Christopher Guest costars as the Lord Chamberlain, a stuffy, upper-class twit with the authority to give a red or green light to the introduction of female nudity to the London stage. Laura Henderson has known him since he was a little boy, calls him "Tommy" to remind him of that, and persuades him to allow her to proceed by plying him with fine wine and brie. Her masterstroke: The female performers won't move. They'll pose in "artistic tableaux," becoming the flesh-and-blood equivalents of paintings hanging in the National Gallery.

She gets her way, and the Windmill's new revue is an instant hit. As Hitler's war machine grinds ever closer to the city, young soldiers who will soon to be sent to face it occupy an increasing number of the seats. In a touching scene toward the end of the film, we learn this unlikely impresario's secret motivation: Her son died at 21 in the previous war.
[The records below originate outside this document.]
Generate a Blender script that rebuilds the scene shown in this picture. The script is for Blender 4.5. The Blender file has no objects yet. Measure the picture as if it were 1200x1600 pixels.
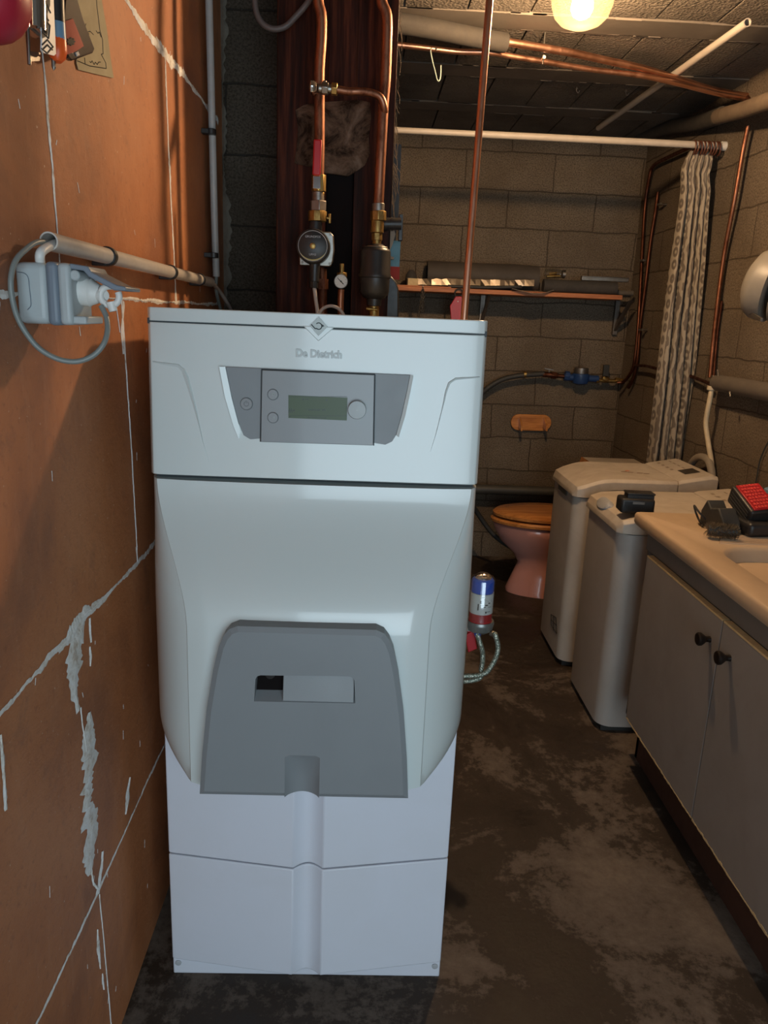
import bpy, bmesh, math, random
from mathutils import Vector, Matrix
random.seed(7)
SC = bpy.context.scene
COL = SC.collection
PI = math.pi

# ------------------------------------------------------------------ camera
F_PX = 1192.0
def _norm(v): return Vector(v).normalized()
_fw = _norm((572-600, 492-800, F_PX))
_dn = Vector((410-600, 5400-800, F_PX)); _dn = (_dn - _fw*_dn.dot(_fw)).normalized()
_xr = _dn.cross(_fw)
EYE = Vector((0, 0, 1.45))
cam = bpy.data.objects.new('camera', bpy.data.cameras.new('camera'))
COL.objects.link(cam)
_rows = [_xr, _fw, -_dn]                       # world axes seen in picture axes (right, down, forward)
cam.matrix_world = Matrix.Translation(EYE) @ Matrix([[r.x, -r.y, -r.z] for r in _rows]).to_4x4()
cam.data.sensor_fit = 'VERTICAL'; cam.data.sensor_height = 32.0
cam.data.lens = F_PX/1600*32.0
cam.data.clip_start = 0.02
SC.camera = cam

# ------------------------------------------------------------------ world, light, exposure
SC.view_settings.view_transform = 'Standard'; SC.view_settings.look = 'None'
SC.view_settings.gamma = 1.0; SC.view_settings.use_curve_mapping = False
SC.view_settings.exposure = 0.0
w = bpy.data.worlds.new('outside'); SC.world = w; w.use_nodes = True
w.node_tree.nodes['Background'].inputs[0].default_value = (0.62, 0.80, 1.0, 1)
w.node_tree.nodes['Background'].inputs[1].default_value = 1.2
def area(name, loc, rot, sx, sy, power, color):
    l = bpy.data.lights.new(name, 'AREA'); l.shape = 'RECTANGLE'; l.size = sx; l.size_y = sy
    l.energy = power; l.color = color
    o = bpy.data.objects.new(name, l); o.location = loc; o.rotation_euler = rot; COL.objects.link(o); return o
DAY = area('daylight_garage_opening', (0.56, -1.50, 1.08), (PI/2, 0, 0), 1.8, 1.9, 37, (0.74, 0.92, 1.0))
BULB_STRENGTH = 1500.0

# ------------------------------------------------------------------ placing helpers
def at(px, py, **k):
    d = Vector((px-600, py-800, F_PX)); d = Vector([r.dot(d) for r in _rows])
    (a, v), = k.items(); i = 'xyz'.index(a)
    return EYE + d*((v-EYE[i])/d[i])

def tag(o, label=None, cat=None, group=None, kind=None):
    if label: o['label'] = label
    if cat: o['category'] = cat
    if group: o['group'] = group
    if kind: o['kind'] = kind
    return o
ORG = {}
def thing(name, loc, label, cat, group=None):
    o = bpy.data.objects.new(name, None); COL.objects.link(o); o.location = loc
    o.empty_display_size = 0.05
    ORG[o.name] = Vector(loc); return tag(o, label, cat, group)

class MB:
    """collects shapes in world metres and links them as one mesh object"""
    def __init__(s): s.v = []; s.f = []; s.m = []; s.uv = {}
    def add(s, vs, fs, mi=0):
        b = len(s.v); s.v += [tuple(v) for v in vs]
        s.f += [tuple(b+i for i in f) for f in fs]; s.m += [mi]*len(fs); return s
    def box(s, a, b, mi=0):
        x0, y0, z0 = [min(p, q) for p, q in zip(a, b)]; x1, y1, z1 = [max(p, q) for p, q in zip(a, b)]
        return s.add([(x0,y0,z0),(x1,y0,z0),(x1,y1,z0),(x0,y1,z0),(x0,y0,z1),(x1,y0,z1),(x1,y1,z1),(x0,y1,z1)],
                     [(0,3,2,1),(4,5,6,7),(0,1,5,4),(1,2,6,5),(2,3,7,6),(3,0,4,7)], mi)
    def obox(s, c, ax, ay, az, mi=0):
        """box from its centre and three half-axis vectors"""
        c, ax, ay, az = map(Vector, (c, ax, ay, az)); V = []
        for k in (-1, 1):
            for i, j in ((-1,-1),(1,-1),(1,1),(-1,1)): V.append(c+ax*i+ay*j+az*k)
        return s.add(V, [(0,3,2,1),(4,5,6,7),(0,1,5,4),(1,2,6,5),(2,3,7,6),(3,0,4,7)], mi)
    def quad(s, a, b, c, d, mi=0): return s.add([a, b, c, d], [(0,1,2,3)], mi)
    def loft(s, rings, closed=True, caps=(True, True), mi=0):
        n = len(rings[0]); V = [p for r in rings for p in r]; Fc = []
        for k in range(len(rings)-1):
            for i in range(n if closed else n-1):
                j = (i+1) % n
                Fc.append((k*n+i, k*n+j, (k+1)*n+j, (k+1)*n+i))
        if closed and caps[0]: Fc.append(tuple(range(n))[::-1])
        if closed and caps[1]: Fc.append(tuple((len(rings)-1)*n+i for i in range(n)))
        return s.add(V, Fc, mi)
    def frame(s, d):
        d = Vector(d).normalized(); u = d.cross(Vector((0,0,1)))
        if u.length < 0.05: u = d.cross(Vector((0,1,0)))
        u.normalize(); return u, d.cross(u)
    def cyl(s, p0, p1, r0, r1=None, seg=24, mi=0, caps=(True, True), rot=0):
        p0, p1 = Vector(p0), Vector(p1); r1 = r0 if r1 is None else r1
        u, w_ = s.frame(p1-p0)
        return s.loft([[p+(u*math.cos(a)+w_*math.sin(a))*r for a in [rot+2*PI*i/seg for i in range(seg)]]
                       for p, r in ((p0, r0), (p1, r1))], True, caps, mi)
    def lathe(s, o, d, prof, seg=28, mi=0, caps=(True, True)):
        """prof: (distance along d, radius)"""
        o = Vector(o); d = Vector(d).normalized(); u, w_ = s.frame(d)
        return s.loft([[o+d*t+(u*math.cos(a)+w_*math.sin(a))*max(r, 1e-5) for a in [2*PI*i/seg for i in range(seg)]]
                       for t, r in prof], True, caps, mi)
    def tube(s, pts, r, seg=12, smooth=6, mi=0, caps=(True, True)):
        pts = [Vector(p) for p in pts]
        if smooth and len(pts) > 2:
            q = []; e = [pts[0]*2-pts[1]]+pts+[pts[-1]*2-pts[-2]]
            for i in range(1, len(e)-2):
                for k in range(smooth):
                    t = k/smooth; a, b, c, d = e[i-1:i+3]
                    q.append(0.5*((2*b)+(c-a)*t+(2*a-5*b+4*c-d)*t*t+(3*b-a-3*c+d)*t**3))
            pts = q+[pts[-1]]
        rings = []; u = None
        for i, p in enumerate(pts):
            d = (pts[min(i+1, len(pts)-1)]-pts[max(i-1, 0)]).normalized()
            if u is None: u, _ = s.frame(d)
            u = (u-d*u.dot(d)).normalized(); w_ = d.cross(u)
            rr = r[min(i, len(r)-1)] if isinstance(r, (list, tuple)) else r
            rings.append([p+(u*math.cos(a)+w_*math.sin(a))*rr for a in [2*PI*k/seg for k in range(seg)]])
        return s.loft(rings, True, caps, mi)
    def prism(s, poly, off, mi=0):
        poly = [Vector(p) for p in poly]; off = Vector(off)
        return s.loft([poly, [p+off for p in poly]], True, (True, True), mi)
    def build(s, name, mats, parent=None, smooth=True, bevel=0, seg=2, origin=None, angle=38, uv=None):
        if not isinstance(mats, (list, tuple)): mats = [mats]
        if parent is not None: org = ORG[parent.name]
        elif origin is not None: org = Vector(origin)
        else:
            xs = list(zip(*s.v)); org = Vector(((min(xs[0])+max(xs[0]))/2, (min(xs[1])+max(xs[1]))/2, min(xs[2])))
        me = bpy.data.meshes.new(name)
        me.from_pydata([tuple(Vector(v)-org) for v in s.v], [], s.f)
        for m in mats: me.materials.append(m)
        me.polygons.foreach_set('material_index', s.m)
        bm = bmesh.new(); bm.from_mesh(me); bmesh.ops.remove_doubles(bm, verts=bm.verts, dist=1e-6)
        bmesh.ops.recalc_face_normals(bm, faces=bm.faces); bm.to_mesh(me); bm.free()
        if smooth:
            me.shade_smooth(); me.set_sharp_from_angle(angle=math.radians(angle))
        if uv:
            L = me.uv_layers.new(name='uv')
            for lp in me.loops:
                co = me.vertices[lp.vertex_index].co+org; L.data[lp.index].uv = uv(co)
        o = bpy.data.objects.new(name, me); COL.objects.link(o)
        if parent is not None:
            o.parent = parent
            if parent.type != 'EMPTY': o.location = (0, 0, 0)
        else: o.location = org
        ORG[o.name] = org
        if bevel:
            b = o.modifiers.new('bevel', 'BEVEL'); b.width = bevel; b.segments = seg; b.limit_method = 'ANGLE'
            b.angle_limit = math.radians(35); b.harden_normals = False
        return o

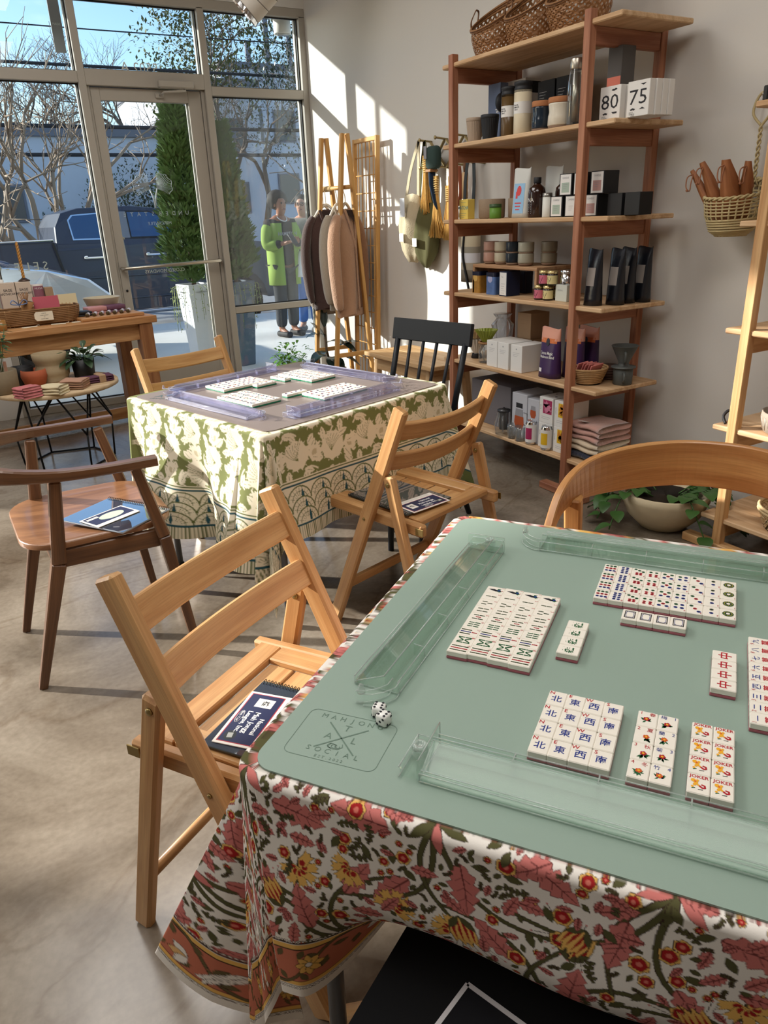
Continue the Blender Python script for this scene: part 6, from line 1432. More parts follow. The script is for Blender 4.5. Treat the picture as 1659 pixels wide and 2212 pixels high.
jam(2.47, 2.768, z, 'pink labelled honey jar, bottom of its stack', M_PNKL); jam(2.475, 2.712, z, 'lemon labelled honey jar, bottom of its stack', M_LEML); jam(2.53, 2.70, z, 'lemon labelled honey jar set back behind the stacks', M_LEML); jam(2.472, 2.740, z+.0675, 'pink labelled honey jar, top of its stack', M_PNKL); jam(2.478, 2.690, z+.0675, 'lemon labelled honey jar, top of its stack', M_LEML)
carton('soap_box', 'pale green white carton under the silver tin', 'box', 2.48, 2.632, z, .07, .075, .074, mat('pale_mint_card', (206, 210, 200), .6), lambda q: q.text('SERENE', .007, (-.006, .012, 0)), M_GTXT)
t = item('silver_tin', 'round silver tin on the pale green carton', 'tin', 2.515, 2.63, z+.0745); q = MB(); q.lathe([(.033, 0), (.034, .002), (.034, .05)], (0, 0, 0), 30); obj('body', q, M_CHR, t); q = MB(); q.lathe([(.0345, .05), (.035, .052), (.035, .063), (0, .064)], (0, 0, 0), 30); obj('lid', q, M_CHR, t)
M_FOIL = mat('black_foil', (24, 26, 34), .28, .2, .6, bump=.5, bscale=25)
for x, y, lab in ((2.475, 2.425, 'black coffee bag nearest the front post'), (2.555, 2.372, 'black coffee bag second from the post'), (2.635, 2.385, 'black coffee bag third from the post'), (2.705, 2.36, 'black coffee bag nearest the wall')): pouch('coffee_bag', lab, x, y, z, .082, .232, .062, M_FOIL, [('label', mat('taupe_label', (150, 142, 136), .6), lambda q: grid_patch(q, 0, .12, .045, .075, 4))], 'black foil coffee bags')
# ---------------- fifth board
z = SZ[4]
def fluted(nm, label, x, y, zz, r0, r1, h, m, n=20, cat='dripper', grp=None):
    t = item(nm, label, cat, x, y, zz, grp); q = MB(); q.lathe([(r0, 0), (r1*.98, h*.97), (r1, h), (r1*.95, h), (r0*.8, .004)], (0, 0, 0), n*4, smooth=False, wob=lambda a, zv: 1+.075*(zv/h)*math.cos(n*a)); obj('cone', q, m, t); return t
W_RING = wood('ring_wood', (176, 130, 84), (146, 100, 60), .5)
t = fluted('dripper_cone', 'white fluted dripper hanging in a glass server at the window end of the fifth shelf', 2.52, 3.315, z+.025, .018, .063, .085, mat('white_porcelain', (214, 208, 198), .3)); q = MB(); q.lathe([(.03, -.024), (.032, -.022), (.026, .0)], (0, 0, 0), 24, cap=False); obj('foot_ring', q, mat('black_wire', (24, 24, 26), .4), t)
t = fluted('paper_filter', 'stack of brown paper filters in the white dripper', 2.52, 3.315, z+.112, .05, .062, .036, mat('filter_paper', (182, 150, 106), .8), cat='filter')
M_GLS = clear('server_glass', (240, 243, 244), 1.8, .02, haze=.05)
t = item('glass_server', 'clear glass coffee server under the green dripper', 'jug', 2.475, 3.175, z); q = MB(); q.lathe([(.036, .001), (.040, .006), (.040, .06), (.030, .088), (.034, .10)], (0, 0, 0), 28, cap=False); q.lathe([(0, .002), (.036, .002)], (0, 0, 0), 28); obj('body', q, M_GLS, t); q = MB(); q.tube(smooth_path([(-.03, -.026, .085), (-.05, -.045, .07), (-.045, -.04, .03), (-.032, -.028, .02)], 4), .004, 6); obj('handle', q, M_GLS, t)
q = MB(); t = item('dripper_ring', 'round wooden ring holding the green dripper', 'ring', 2.475, 3.175, z+.1005); q.lathe([(.033, 0), (.042, 0), (.042, .010), (.033, .010)], (0, 0, 0), 30, cap=False); obj('ring', q, W_RING, t)
fluted('dripper_cone', 'olive green fluted dripper on the wooden ring', 2.475, 3.175, z+.111, .022, .058, .062, mat('olive_glaze', (148, 158, 62), .3))
t = item('cello_bag', 'crinkled clear bag behind the green dripper', 'bag', 2.62, 3.22, z); q = MB(); rg = random.Random(4); q.lathe([(.05, 0), (.058, .05), (.05, .12), (.058, .18), (.03, .215), (.05, .24)], (0, 0, 0), 18, smooth=False, wob=lambda a, zv: 1+.14*math.sin(a*7+zv*60)); obj('film', q, clear('cellophane', (240, 244, 250), 3.0, .08, haze=.10), t)
for k, lab in ((0, 'kraft carton at the bottom of the pair behind the white boxes'), (1, 'kraft carton on top of the pair behind the white boxes')): carton('kraft_carton', lab, 'box', 2.60, 3.02, z+(.1305+.0005)*k, .125, .105, .130, M_KRAFT, lambda q: lines(q, 0, .03, .06, 2, .02, th=.0008), mat('kraft_print', (146, 116, 88), .8), 'kraft cartons')
for y, lab in ((3.062, 'white carton nearest the window of three in a row'), (2.972, 'white carton in the middle of three in a row'), (2.868, 'white carton nearest the purple pouch of three in a row')): carton('dripper_carton', lab, 'box', 2.425, y, z, .155, .086, .134, M_WHT, lambda q: (lines(q, 0, .028, .05, 3, .008, th=.001), q.flat([(.004*math.cos(a), .047+.004*math.sin(a)) for a in np.linspace(0, 6.28, 9)[:-1]]))[0], M_GTXT, 'white dripper cartons')
M_PUR = mat('purple_foil', (62, 36, 84), .35, spec=.5); M_PEACH = mat('peach_foil', (222, 158, 134), .4); M_SUN = mat('orange_print', (216, 120, 66), .5)
def cocoa(x, y, lab, full):
    d = [('lettering', M_WHT, lambda q: [q.text('Cocoa Magic', .0135, (-.002, .118, .0006), None, 0, bold=.02, sx=.8), q.text('Mushroom Blend', .0125, (.002, .100, .0006), None, 0, bold=.02, sx=.72), grid_patch(q, -.034, .036, .022, .018, 2, .0006)])] if full else []
    pouch('cocoa_pouch', lab, x, y, z, .128, .235, .07, M_PUR, [('sunset_band', M_SUN, lambda q: grid_patch(q, 0, .176, .106, .022, 6)), ('round_emblem', mat('dark_emblem', (50, 48, 56), .5), lambda q: q.flat([(.012*math.cos(a), .170+.018*math.sin(a)) for a in np.linspace(0, 6.28, 15)[:-1]], .0012))]+d, 'purple cocoa pouches', M_PEACH)
cocoa(2.475, 2.675, 'purple pouch with peach top and white lettering, frontmost', True); cocoa(2.555, 2.60, 'purple pouch with peach top second in the row', False); cocoa(2.63, 2.585, 'purple pouch with peach top rearmost by the front post', False)
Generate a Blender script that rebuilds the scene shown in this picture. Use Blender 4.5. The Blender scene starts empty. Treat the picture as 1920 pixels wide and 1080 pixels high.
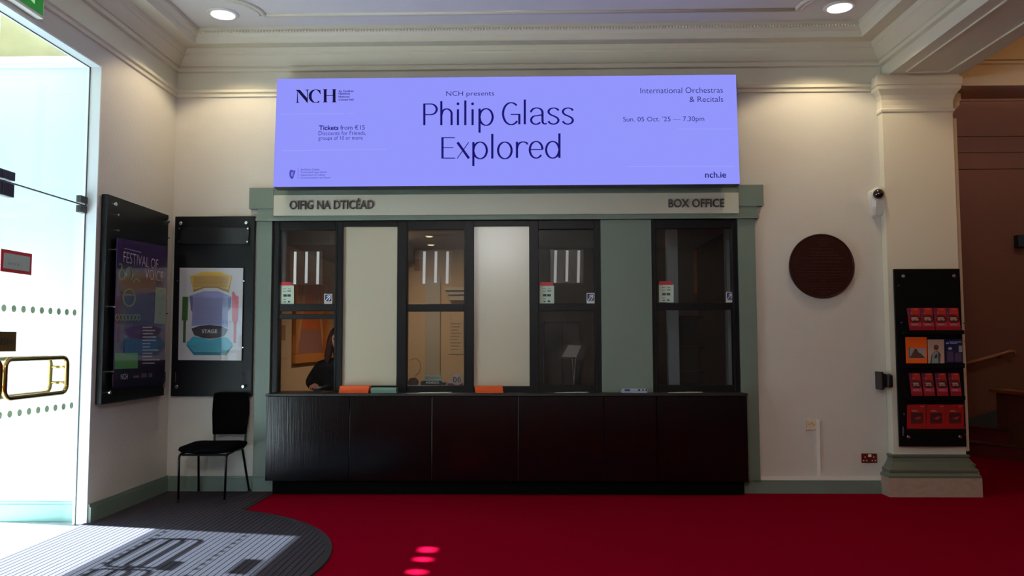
import bpy, bmesh, math, random
from mathutils import Vector, Matrix
random.seed(7)
S = bpy.context.scene
C = S.collection
R = math.radians
PI = math.pi

# ------------------------------------------------------------------ camera
F, PIT, YAW, ROLL = 1508.0, 3.8, 1.26, 0.12        # focal length in px of a 1920 px wide frame
EYE = Vector((0, -7.5, 1.385))
_p, _y, _r = R(PIT), R(YAW), R(ROLL)
FWD = Vector((-math.sin(_y)*math.cos(_p), math.cos(_y)*math.cos(_p), math.sin(_p)))
_rt = Vector((math.cos(_y), math.sin(_y), 0)); _up = _rt.cross(FWD)
RT = _rt*math.cos(_r) - _up*math.sin(_r); UP = _rt*math.sin(_r) + _up*math.cos(_r)
cd = bpy.data.cameras.new('camera'); cam = bpy.data.objects.new('camera', cd); C.objects.link(cam)
cd.sensor_width = 36; cd.lens = F/1920*36; cd.clip_start = 0.05; cd.clip_end = 300
M3 = Matrix((RT, UP, -FWD)).transposed()
cam.matrix_world = Matrix.Translation(EYE) @ M3.to_4x4()
S.camera = cam

# ------------------------------------------------------------------ view, sky, sun, lights
S.view_settings.view_transform = 'Standard'; S.view_settings.look = 'None'
S.view_settings.gamma = 1; S.view_settings.use_curve_mapping = False
S.view_settings.exposure = 0.0
try:
    S.cycles.max_bounces = 10; S.cycles.transparent_max_bounces = 16
    S.cycles.sample_clamp_indirect = 6; S.cycles.caustics_reflective = False; S.cycles.caustics_refractive = False
except Exception: pass
W = bpy.data.worlds.new('sky'); S.world = W; W.use_nodes = True
bg = W.node_tree.nodes['Background']; bg.inputs[0].default_value = (0.60, 0.80, 1.0, 1); bg.inputs[1].default_value = 4.5
sd = bpy.data.lights.new('sun', 'SUN'); sd.energy = 105; sd.angle = R(0.8); sd.color = (0.90, 0.96, 1.0)
sun = bpy.data.objects.new('sun', sd); C.objects.link(sun)
sun.rotation_euler = Vector((1.0, -0.19, -1.12)).to_track_quat('-Z', 'Y').to_euler()
def spot(x, y, z, w, col, ang=122, blend=.25, rad=.06, d=(0, 0, -1)):
    l = bpy.data.lights.new('downlight_lamp', 'SPOT'); l.energy = w; l.color = col; l.spot_size = R(ang); l.spot_blend = blend
    l.shadow_soft_size = rad
    o = bpy.data.objects.new('downlight_lamp', l); C.objects.link(o); o.location = (x, y, z)
    o.rotation_euler = Vector(d).to_track_quat('-Z', 'Y').to_euler()
WARM = (1.0, 0.82, 0.54)
def point_lamp(x, y, z, w, col, rad):
    l = bpy.data.lights.new('pendant_lamp', 'POINT'); l.energy = w; l.color = col; l.shadow_soft_size = rad
    o = bpy.data.objects.new('pendant_lamp', l); C.objects.link(o); o.location = (x, y, z)
point_lamp(-.6, -8.0, 3.3, 165, (.94, .97, 1.0), .2)       # added fill light behind the viewer, no fitting
spot(-2.69, -.65, 4.22, 56, WARM, rad=.09); spot(2.69, -.65, 4.22, 66, WARM, rad=.09)
for x in (-2.2, 2.2): spot(x, -4.6, 4.2, 34, WARM); spot(x, -7.6, 4.2, 34, WARM)  # unseen downlights, presumed and added for ambient light
spot(5.6, -1.3, 4.2, 8, (1.0, .45, .18), 150); point_lamp(5.3, -1.7, 3.75, 16, (1.0, .50, .16), .1)
spot(5.4, 1.6, 4.6, 9, (1.0, .48, .20), 130)
def area(loc, sx, sy, w, col, d=(0, 0, -1)):
    l = bpy.data.lights.new('ceiling_panel_lamp', 'AREA'); l.shape = 'RECTANGLE'; l.size = sx; l.size_y = sy; l.energy = w; l.color = col
    o = bpy.data.objects.new('ceiling_panel_lamp', l); C.objects.link(o); o.location = loc
    o.rotation_euler = Vector(d).to_track_quat('-Z', 'Y').to_euler()
area((-1.4, 1.2, 2.50), .5, .5, 36, (1.0, .88, .70))       # box office ceiling lamp
area((1.2, 1.4, 2.50), .3, .3, .35, (1.0, .6, .4))

# ------------------------------------------------------------------ helpers
def ray(x, y): return RT*((x-960)/F) - UP*((y-540)/F) + FWD
def hit(x, y, o, n):
    v = ray(x, y); n = Vector(n); return EYE + v*((Vector(o)-EYE).dot(n)/v.dot(n))
def atY(x, y, Y): return hit(x, y, (0, Y, 0), (0, 1, 0))
def atX(x, y, X): return hit(x, y, (X, 0, 0), (1, 0, 0))
def atZ(x, y, Z=0): return hit(x, y, (0, 0, Z), (0, 0, 1))

_m = {}
def srgb(c):
    return tuple(((v/255)/12.92 if v <= 10.3 else ((v/255+.055)/1.055)**2.4) for v in c)
def mat(name, col, rough=.5, metal=0, bump=0, scale=40, stretch=(1, 1, 1), var=0, emit=None, es=1, coat=0, spec=.5):
    if name in _m: return _m[name]
    m = bpy.data.materials.new(name); m.use_nodes = True; nt = m.node_tree; b = nt.nodes['Principled BSDF']
    c = srgb(col) + (1,)
    b.inputs['Base Color'].default_value = c; b.inputs['Roughness'].default_value = rough; b.inputs['Metallic'].default_value = metal
    b.inputs['Coat Weight'].default_value = coat; b.inputs['Coat Roughness'].default_value = .08
    b.inputs['Specular IOR Level'].default_value = spec
    if emit:
        b.inputs['Emission Color'].default_value = srgb(emit)+(1,); b.inputs['Emission Strength'].default_value = es
    tc = nt.nodes.new('ShaderNodeTexCoord'); mp = nt.nodes.new('ShaderNodeMapping'); mp.inputs['Scale'].default_value = stretch
    nz = nt.nodes.new('ShaderNodeTexNoise'); nz.inputs['Scale'].default_value = scale; nz.inputs['Detail'].default_value = 6
    nt.links.new(tc.outputs['Object'], mp.inputs[0]); nt.links.new(mp.outputs[0], nz.inputs['Vector'])
    if bump:
        bp = nt.nodes.new('ShaderNodeBump'); bp.inputs['Strength'].default_value = bump; bp.inputs['Distance'].default_value = .01
        nt.links.new(nz.outputs[0], bp.inputs['Height']); nt.links.new(bp.outputs[0], b.inputs['Normal'])
    if var:
        mx = nt.nodes.new('ShaderNodeMix'); mx.data_type = 'RGBA'
        mx.inputs[6].default_value = tuple(v*(1-var) for v in c[:3])+(1,); mx.inputs[7].default_value = tuple(min(1, v*(1+var)) for v in c[:3])+(1,)
        nt.links.new(nz.outputs[0], mx.inputs[0]); nt.links.new(mx.outputs[2], b.inputs['Base Color'])
    _m[name] = m; return m
def emission(name, col, s=1.0):
    m = bpy.data.materials.new(name); m.use_nodes = True; nt = m.node_tree; nt.nodes.clear()
    e = nt.nodes.new('ShaderNodeEmission'); e.inputs[0].default_value = srgb(col)+(1,); e.inputs[1].default_value = s
    o = nt.nodes.new('ShaderNodeOutputMaterial'); nt.links.new(e.outputs[0], o.inputs[0]); return m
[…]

Going through his things afterward, Henderson found a "French postcard" hidden away and realized that he probably went to his grave without ever having seen a real woman unclothed. This seemed to her a very sad thing, so, near the end of her own life, she determined to spare as many young men as possible the same fate.

Though Mrs. Henderson Presents is less than timeless cinema, it is nevertheless a perfectly respectable addition to the tradition of big-screen showbiz sagas. The Windmill's young cast is spunky and likable. The musical numbers are presented with flair. The art direction is of a high order, and the script by Martin Sherman does not want for sparkling repartee, particularly between Hoskins and Dench. This is their film, after all, and though their characters' relationship has more than a little in common with those of other on-screen odd couples, the seasoned performers succeed in bringing it to feisty and engaging life.

"You are a very irritating woman, but I wouldn't have missed this for the world," Van Damm tells Henderson as they share a dance. "I feel quite the same, even though you are a very irritating man," she replies with a smile. Watching the pair irritate each other for 103 minutes proves a jolly good show indeed -- one you would do well not to miss.